ATHENS – The SEC spring meetings get under way May 31 in Destin, Fla. Meeting organizers might want to erect a boxing ring in the lobby of the Sandestin Hilton.

Alabama’s Nick Saban and Texas A&M’s Jimbo Fisher will be there and attending a 5½-hour head football coaches meeting that is scheduled to start at lunchtime the first day. If Fisher’s comments the past 24 hours are any indication, he and Saban could well come to blows during that meeting.

Fisher’s comments about the Crimson Tide’s 16-year head coach qualify as fighting words in most places in the South. Fisher called Saban a “despicable narcissist” and actually said the Alabama coach should be slapped for all his “lying and cheating.”

Of course, it’s Fisher who was slapped with a six-month show-cause order from the NCAA in the summer of 2020 because he “failed to promote an atmosphere of compliance because of his personal involvement in recruiting violations” and “failed to monitor his staff.” SEC Commissioner Greg Sankey publicly reprimanded both coaches Thursday afternoon for violating conference policies regarding decorum.

The central issue is name, image and likeness, or “NIL.” the NCAA’s Board of Directors voted in the summer of 2021 to approve an interim NIL policy that permits all NCAA athletes to profit from their name, image and likeness. The allows athletes to utilize “professional services providers” to broker NIL activities for them.

But that ruling resulted in some unintended consequences. By the end of the 2021 football, alumni and donors of schools began forming “collectives.” NIL collectives are business entities that supporters of a school’s athletic teams – and not the schools themselves – have formed to generate and pool revenue to fund NIL opportunities for athletes who opt-in.

Georgia has one. It’s called Classic City Collective. It’s overseen and managed by former UGA compliance administrator Matt Hibbs and seeks to be “the nation’s foremost supporter-funded NIL facilitation platform to position Georgia athletics and athletes from all 21 sports for sustained success,” according to its website.

Apparently, they have some catching up to do to reach Texas A&M’s level. Unabashedly named “The Fund,” the Aggies’ collective reportedly doled out $30 million to signees in A&M’s No. 1-ranked recruiting class.

Fisher doesn’t necessarily deny it. Even in his remarks Thursday, he said only that his program has “not broken any Texas laws.” He adamantly contends “we’re not cheating.” Technically, they are.

The NCAA last month issued a clarification that NIL compensation promises offered as inducements still violate long-standing NCAA bylaws that prohibit contact between boosters and recruits. “Guidelines” were issued that theoretically provide NCAA enforcement the impetus to investigate potential violations of such rules. “It is effective immediately,” the NCAA said.

UGA President Jere Morehead, the chairman of the NCAA board of directors, said the NCAA “may pursue the most outrageous violations that were clearly contrary to the interim policy adopted last summer” and that he “expects all Division I institutions to follow our recruiting rules and operate within these reasonable expectations.”

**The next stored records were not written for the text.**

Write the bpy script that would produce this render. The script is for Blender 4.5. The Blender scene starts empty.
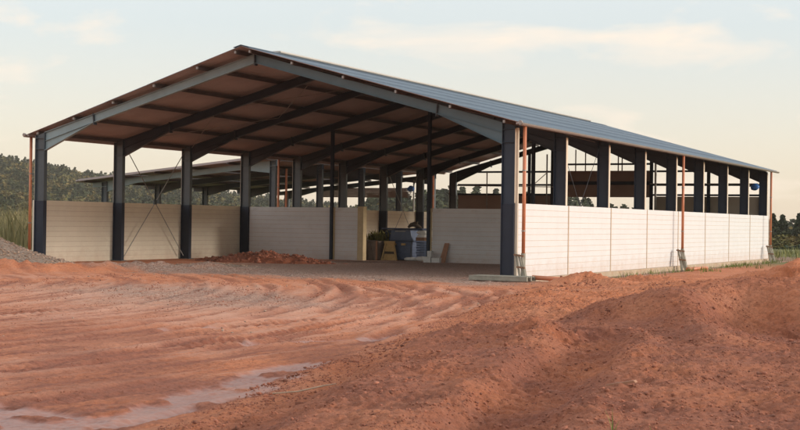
import bpy, math, random
import numpy as np
from mathutils import Vector, Matrix

random.seed(7)
rng = np.random.default_rng(11)
scene = bpy.context.scene
col = scene.collection
R = math.radians

# ------------------------------------------------------------------ noise
def _hash(ix, iy, seed):
    h = (ix.astype(np.int64) * 374761393 + iy.astype(np.int64) * 668265263 + seed * 974634777) & 0xFFFFFFFF
    h = ((h ^ (h >> 13)) * 1274126177) & 0xFFFFFFFF
    h = h ^ (h >> 16)
    return (h & 0xFFFF) / 65535.0

def vnoise(x, y, seed=0):
    x = np.asarray(x, float); y = np.asarray(y, float)
    ix = np.floor(x); iy = np.floor(y)
    fx = x - ix; fy = y - iy
    ux = fx * fx * fx * (fx * (fx * 6 - 15) + 10); uy = fy * fy * fy * (fy * (fy * 6 - 15) + 10)
    def g(a, b, dx, dy):
        t = _hash(a, b, seed) * 2 * math.pi
        return np.cos(t) * dx + np.sin(t) * dy
    n00 = g(ix, iy, fx, fy); n10 = g(ix + 1, iy, fx - 1, fy)
    n01 = g(ix, iy + 1, fx, fy - 1); n11 = g(ix + 1, iy + 1, fx - 1, fy - 1)
    return 1.4 * ((n00 * (1 - ux) + n10 * ux) * (1 - uy) + (n01 * (1 - ux) + n11 * ux) * uy)

def fbm(x, y, scale, octv=4, seed=0, gain=.5):
    s = 0; a = 1.; f = 1. / scale
    for k in range(octv):
        s = s + a * vnoise(x * f + 17.3 * k, y * f - 9.1 * k, seed + k)
        a *= gain; f *= 2.03
    return s

def sstep(a, b, x):
    t = np.clip((x - a) / (b - a), 0, 1)
    return t * t * (3 - 2 * t)

# ------------------------------------------------------------------ ground height
TY = np.array([-60, -40, -33.3, -28.7, -24.8, -18.9, -16.3, -7.2, -2, 4, 60.])
TX = np.array([16, 11.6, 10.1, 8.75, 7.9, 6.2, 5.7, 3.3, 2.3, 1.6, 1.6])

def toe_x(y):
    return np.interp(y, TY, TX)

def seg(x, y, pts):
    """distance to a polyline, fraction along it and side (+ right of travel)"""
    best = np.full(np.shape(x), 1e9); tt = np.zeros(np.shape(x)); sd = np.zeros(np.shape(x))
    n = len(pts) - 1
    for i in range(n):
        ax, ay = pts[i][:2]; bx, by = pts[i + 1][:2]
        dx, dy = bx - ax, by - ay
        L2 = dx * dx + dy * dy
        t = np.clip(((x - ax) * dx + (y - ay) * dy) / L2, 0, 1)
        d = np.hypot(x - ax - t * dx, y - ay - t * dy)
        m = d < best
        best = np.where(m, d, best); tt = np.where(m, (i + t) / n, tt)
        sd = np.where(m, np.sign((x - ax) * dy - (y - ay) * dx), sd)
    return best, tt, sd

RUTS = []   # centre x, y, radius, depth, angular range (deg), cleats
for k, (r0, dep, cl) in enumerate([(33.9, .05, 0), (33.0, .065, 1), (32.0, .07, 0), (31.2, .05, 0), (30.1, .055, 0), (29.0, .045, 0),
                                   (27.6, .06, 0), (26.6, .05, 1), (25.2, .04, 0), (23.6, .05, 0), (21.8, .04, 0)]):
    RUTS.append((-28 + .5 * math.sin(k * 2.1), -26 + .8 * math.cos(k * 1.7), r0, dep, cl))
RUTS += [(-33, -31, 36.2, .055, 0), (-33, -31, 38.3, .06, 0), (-24, -18, 26.5, .05, 0), (-24, -18, 28.4, .05, 1), (-22, -30, 29.6, .05, 0), (-22, -30, 31.4, .06, 0)]

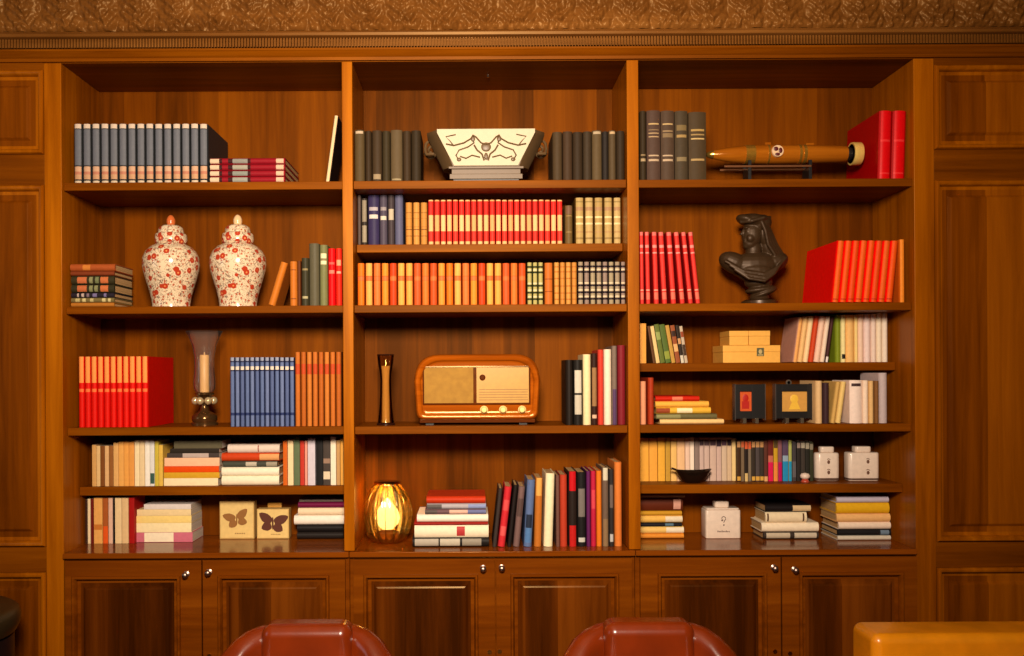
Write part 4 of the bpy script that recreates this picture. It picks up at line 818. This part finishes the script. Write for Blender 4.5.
frame(735.5, 764.5, 385.5, 740.2, 752, 392.5, 412.2, 'small black frame with a narrow orange picture, beside the book stack', (plain((206, 84, 30), .4, name='orange_picture'), plain((176, 30, 20), .4, name='red_figure')),
      lambda a, b, c, d: MB().box(a+(b-a)*.2, b-(b-a)*.2, 1.7*s, 2.0*s, c+(d-c)*.12, c+(d-c)*.5).ell(((a+b)/2, 1.9*s, c+(d-c)*.66), ((b-a)*.26, .3*s, (d-c)*.2), 14))
frame(776, 811.5, 385.5, 782.2, 807.6, 392.6, 412.8, 'wider black frame with a gold picture, beside the upright white books', (plain((206, 152, 72), .4, name='gold_picture'), plain((236, 188, 66), .4, name='yellow_figure')),
      lambda a, b, c, d: MB().ell((a+(b-a)*.5, 1.9*s, c+(d-c)*.62), ((b-a)*.16, .3*s, (d-c)*.22), 14).add([(a+(b-a)*.28, 1.7*s, c+(d-c)*.1), (a+(b-a)*.74, 1.7*s, c+(d-c)*.1), (a+(b-a)*.6, 1.7*s, c+(d-c)*.52), (a+(b-a)*.42, 1.7*s, c+(d-c)*.52)], [(0, 1, 2, 3)]), True)

# dish, figurine and lidded white jars on the fifth shelf
z = SH['R5'][0]
y = .165; s = S(y)
t = thing('dish', 'shallow dark boat-shaped metal dish in front of the pale journals', 'dish', (PX(693, y, 478), y, z))
pr = [(7, 0), (8, .3), (10.5, 2.2), (15, 6.5), (18.6, 11.4), (18.2, 11.8), (14.4, 7.6), (9.6, 3.4), (0, 2.6)]
dm = MB().lathe([(r*s, h*s) for r, h in pr], n=40, rfun=lambda a, h: 1-.42*abs(math.sin(a))**1.4)
dm.v = [(x, yy, zz+(.14*abs(x)/(18*s))**1*0+ (2.2*s*(abs(x)/(18*s))**3 if zz > 4*s else 0)) for x, yy, zz in dm.v]
part('bowl', dm, plain((60, 44, 34), .22, .8, name='dark_pewter'), t, smooth=50)
part('rest', MB().tube([(-17*s, 0, 13*s), (-21*s, 0, 14.6*s), (-22*s, 0, 13.4*s)], 1.1*s, 8), plain((60, 44, 34), .22, .8, name='dark_pewter'), t, smooth=50)
y = .165; s = S(y)
t = thing('figurine', 'tiny white and red china piece in front of the dark magazines', 'ornament', (PX(805, y, 478), y, z))
part('base', MB().lathe([(r*s, h*s) for r, h in [(4, 0), (4.2, .6), (3.4, 2), (2.6, 3.2), (0, 3.2)]], n=18), plain((176, 70, 50), .3, name='red_china'), t, smooth=50)
part('body', MB().lathe([(r*s, h*s) for r, h in [(2.6, 3.2), (4.4, 4.4), (4.8, 6.6), (3.6, 8.6), (0, 9.4)]], n=18), plain((230, 206, 190), .25, name='white_china'), t, smooth=50)
WJAR = plain((236, 214, 196), .28, name='white_ceramic', coat=.3); MARK = plain((110, 74, 56), .5, name='brown_mark')
def rbox(m, hw, hd, z0, z1, r, n=6):
    """rounded-square prism with softened shoulders"""
    P = []
    for cxx, cyy, a0 in ((hw-r, hd-r, 0), (-hw+r, hd-r, PI/2), (-hw+r, -hd+r, PI), (hw-r, -hd+r, 1.5*PI)):
        for k in range(n): a = a0+PI/2*k/(n-1); P.append((cxx, cyy, r*math.cos(a), r*math.sin(a)))
    N = len(P); e = r*.35; vs = []
    for (ins, zz) in ((e, z0), (e*.25, z0+e*.3), (0, z0+e), (0, z1-e), (e*.3, z1-e*.3), (e, z1)):
        vs += [(a+(c*(1-ins/r)), b+(d*(1-ins/r)), zz) for a, b, c, d in P]
    fs = [(i*N+k, i*N+(k+1) % N, i*N+N+(k+1) % N, i*N+N+k) for i in range(5) for k in range(N)]+[tuple(range(N))[::-1], tuple(range(5*N, 6*N))]
    return m.add(vs, fs)
def white_jar(px0, px1, l0, l1, label, marks, rad):
    y = .185; s = S(y); hw = (px1-px0)/2*s; mid = (px0+px1)/2
    t = thing('storage_jar', label, 'jar', (PX(mid+1, y, 460), y+hw*.5, z), group=None)
    hd = hw*.5
    part('body', rbox(MB(), hw, hd, 0, 28.6*s, rad*s), WJAR, t, smooth=50)
    part('foot_line', rbox(MB(), hw+.0004, hd+.0004, 1.6*s, 2.6*s, rad*s), plain((90, 66, 56), .4, name='grey_line'), t, smooth=50)
    lh = (l1-l0)/2*s
    part('lid', rbox(MB(), lh, min(lh, hd*.8), 28.7*s, 34.6*s, 3*s), WJAR, t, smooth=50)
    for (a, h) in marks:
        k = MB(); x = (a-mid)*s
        k.ell((x, -hd-.0004, h*s), (1.5*s, .0008, 2.0*s), 10); k.tube([(x-1.6*s, -hd-.0004, (h+2.6)*s), (x, -hd-.0006, (h+3.4)*s), (x+1.8*s, -hd-.0004, (h+2.2)*s)], .0014, 6)
        part('painted_mark', k, MARK, t, smooth=60)
white_jar(815.4, 839.4, 819.4, 833.4, 'narrow square white jar with short lid, beside the dark magazines', [(827.6, 19.4), (827.6, 9)], 5)
white_jar(848, 879, 856, 872, 'broad square white jar with short lid, nearer the bookcase side', [(867, 19.6), (867, 8.6)], 4)

# white canister on the ledge
y = .23; s = S(y); z = SH['RB'][0]; mid = 723.4
t = thing('canister', 'square white canister with knob lid and printed emblem between two book stacks', 'canister', (PX(mid, y, 520), y+10*s, z))
part('body', rbox(MB(), 17.6*s, 10*s, 0, 28.4*s, 2.4*s), WJAR, t, smooth=50)
part('lid', rbox(MB(), 16.6*s, 9.2*s, 28.5*s, 30.2*s, 2.4*s), WJAR, t, smooth=50)
part('knob', rbox(MB(), 7.2*s, 6*s, 30.3*s, 36.6*s, 2.6*s), WJAR, t, smooth=50)
k = MB(); fyy = -10*s-.0006
k.tube([((-1.8)*s, fyy, 20*s), (-1.2*s, fyy, 21.6*s), (.4*s, fyy, 22.2*s), (2*s, fyy, 21.2*s), (2.2*s, fyy, 19.4*s), (1*s, fyy, 17.8*s), (.2*s, fyy, 16*s)], .0016, 6).ell((-1.2*s, fyy, 18.4*s), (1.0*s, .0006, 1.0*s), 8).ell((.4*s, fyy, 13.6*s), (.9*s, .0006, .8*s), 8)
for q in range(9): k.box((-6+1.4*q)*s, (-6+1.4*q+.95)*s, fyy, fyy+.0008, 6.4*s, (7.6+.5*(q % 3 == 0))*s)
part('printed_emblem', k, plain((104, 80, 74), .5, name='grey_print'), t, smooth=60)

# butterfly boxes
z = SH['LB'][0]; s = S(.29)
TILE = plain((232, 198, 126), .35, name='cream_tile')
def butterfly(w, h, tilt, c):
    m = MB(); n = 14
    for sg in (-1, 1):
        for cxx, cz, rx, rz, rot in ((.24, .14, .25, .15, .55), (.18, -.12, .17, .15, -.5)):
            pts = []
            for k in range(n):
                a = 2*PI*k/n; q = Vector((rx*math.cos(a)*(1+.15*math.cos(3*a)), rz*math.sin(a)))
                x = cxx+q.x*math.cos(rot)-q.y*math.sin(rot); zz_ = cz+q.x*math.sin(rot)+q.y*math.cos(rot)
                x *= sg; pts.append((x*w*math.cos(tilt)-zz_*w*math.sin(tilt), zz_*w*math.cos(tilt)+x*w*math.sin(tilt)))
            lift = .0005*(sg > 0)+.0010*(cz > 0); vs = [(a, -lift, b) for a, b in pts]+[(a, .0012, b) for a, b in pts]
            m.add(vs, [tuple(range(n)) if sg < 0 else tuple(range(n))]+[(i, n+i, n+(i+1) % n, (i+1) % n) for i in range(n)])
    m.ell((0, 0, 0), (.03*w, .0014, .22*w), 10)
    return m
def bbox(px0, px1, ptop, y, label, wing, tilt, bw):
    s = S(y); mid = (px0+px1)/2; hw = (px1-px0)/2*s; h = PZ(ptop, y, mid)-z
    t = thing('butterfly_box', label, 'box', (PX(mid, y, 520), y, z+.0002), group=None)
    dp = .05
    part('case', MB().box(-hw, hw, 0, dp, 0, h), plain((206, 168, 100), .4, name='box_side'), t, .0015)
    p = part('picture', MB().box(-hw*.94, hw*.94, -.0016, -.0001, h*.03, h*.97), TILE, t, .0005)
    part('butterfly', butterfly(bw*s, 0, tilt, wing), plain(wing, .5, name='wing'), p, loc=(0, -.0034, h*.52))
    sc_ = MB()
    for q in range(6): sc_.box((-.1+.1*q)*hw, (-.04+.1*q)*hw, -.0024, -.0016, h*.13, h*.16)
    part('caption', sc_, plain((150, 110, 60), .5, name='caption'), p)
bbox(219.6, 254.2, 501.4, .285, 'cream box pictured with a pale brown butterfly, beside the cream stack', (150, 100, 46), .25, 26)
bbox(256.8, 289, 509, .285, 'smaller cream box pictured with a dark butterfly, beside the purple-topped stack', (92, 44, 26), -.12, 30)

y = .345; s = S(y)
t = thing('card', 'small tan card standing behind the smaller butterfly box', 'card', (PX(274.5, y, 505), y, SH['LB'][0]+.0002))
part('sheet', MB().box(-7*s, 7*s, 0, .012, 0, PZ(503, y, 274)-SH['LB'][0]), CARD, t, .001)
# small screw eye in the soffit of the middle bay
part('screw_eye', MB().lathe([(.004, -.008), (.006, -.006), (.005, 0)], (PX(488, .18, 77), .18, CEIL_Z-.0005), 14), SILVER, bc, smooth=50)

# ------------------------------------------------------------------ furniture in front
RED = leather('red_brown_leather', (128, 44, 6), .26); TAN = leather('ochre_leather', (222, 136, 8), .34); LEG = plain((48, 24, 12), .3, name='dark_leg')
def tub_chair(px, label):
    yb = -.42; x = PX(px, yb, 620)
    t = thing('tub_chair', label, 'armchair', (x+.01, yb-.36, 0), group='red leather tub chairs')
    R_ = .332; pts = []
    for k in range(7): pts.append((-R_-.0, -.34+.34*k/7, 1.0+.1*(7-k)/7))
    for k in range(25): a = PI-PI*k/24; pts.append((R_*math.cos(a), R_*math.sin(a), abs(math.cos(a))))
    for k in range(7): pts.append((R_, -.34*(k+1)/7, 1.0+.1*(k+1)/7))
    m = MB(); n = len(pts); sec = []
    for i, (px_, py_, q) in enumerate(pts):
        a, b = pts[max(i-1, 0)], pts[min(i+1, n-1)]
        tx, ty = b[0]-a[0], b[1]-a[1]; L = math.hypot(tx, ty); nx_, ny_ = -ty/L, tx/L     # outward
        zt = max(.50, .648-.09*(min(q, 1.0)/.82)**6); h = .050
        ring = [(h, .14), (h, zt-.05)]+[(h*math.cos(a_), zt-.05+.05*math.sin(a_)) for a_ in [PI*j/8 for j in range(1, 8)]]+[(-h, zt-.05), (-h, .14)]
        for (o, zz_) in ring: m.v.append((px_+nx_*o, py_+ny_*o, zz_))
    k = len(m.v)//n
    for i in range(n-1):
        for j in range(k): a, b = i*k+j, i*k+(j+1) % k; m.f.append([a, b, b+k, a+k]); m.m.append(0)
    m.f += [list(range(k))[::-1], list(range((n-1)*k, n*k))]; m.m += [0, 0]
    part('shell', m, RED, t, smooth=60)
    part('back_cushion', MB().box(-.156, .156, .205, .335, .40, .664), RED, t, .042, seg=6)
    part('seat_cushion', MB().box(-.275, .275, -.36, .25, .27, .42), RED, t, .05, seg=4)
    part('seat_base', MB().box(-.275, .275, -.33, .25, .14, .27), RED, t, .01)
    for lx, ly in ((-.26, -.30), (.26, -.30), (-.22, .24), (.22, .24)):
        part('leg', MB().lathe([(.014, 0), (.022, .12), (.024, .1405)], (lx, ly, 0), 14), LEG, t, smooth=40)
tub_chair(310, 'red-brown leather tub chair before the cabinet under the porcelain jars')
tub_chair(639.5, 'red-brown leather tub chair before the seam of the two farther cabinets')
y = -.62
t = thing('armchair', 'boxy ochre leather armchair in front of the cabinet under the bust', 'armchair', ((PX(850, y, 625)+.335), y-.38, 0))
part('back', MB().box(-.335, .335, .20, .38, .30, PZ(619.5, y, 930)), TAN, t, .03, seg=4)
part('seat_cushion', MB().box(-.26, .26, -.36, .20, .29, .45), TAN, t, .045, seg=4)
for sg in (-1, 1): part('arm', MB().box(*(sorted((sg*.265, sg*.40))), -.38, .36, .10, .56), TAN, t, .03, seg=4)
part('seat_base', MB().box(-.264, .264, -.36, .36, .10, .29), TAN, t, .01)
for lx in (-.33, .33):
    for ly in (-.32, .30): part('leg', MB().box(lx-.02, lx+.02, ly-.02, ly+.02, 0, .10), LEG, t, .003)
y = -.42; zt = PZ(611, y, 0)
t = thing('drum_table', 'dark round drum table beside the panelled wall', 'table', (PX(12, y, 600)-.30, y, 0))
part('table_top', MB().lathe([(.25, zt-.095), (.285, zt-.088), (.298, zt-.06), (.30, zt-.035), (.292, zt-.012), (.27, zt), (0, zt)], n=56), plain((44, 36, 20), .35, name='dark_olive_lacquer'), t, smooth=50)
part('drum', MB().lathe([(.25, .05), (.277, .06), (.277, zt-.10), (.25, zt-.095)], n=56), plain((26, 18, 20), .4, name='black_lacquer'), t, smooth=40)
part('foot_ring', MB().lathe([(.22, 0), (.24, .0), (.24, .05), (.22, .05)], n=48), plain((26, 18, 20), .4, name='black_lacquer'), t, smooth=40)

The problem is the NCAA’s power has been weakened by state laws and a reduced enforcement staff.

Georgia coach Kirby Smart thus far has remained silent on the verbal sparring of his SEC peers. However, he weighed in on NIL in an appearance on the “Paul Finebaum Show” on the SEC Network last week.

“I just want to make sure that the game stays at a point where we can control it,” said Smart, who worked for Saban for 10 years at Alabama and with the Miami Dolphins. “I’m all for the players. We’ve had a lot of players getting opportunities with name, image, likeness. I would just like it where a decision isn’t based on where ‘I’m going to the highest bidder.’ If we could control that some kind of way, it would be much better.”

Control, at the moment, is nowhere to be found.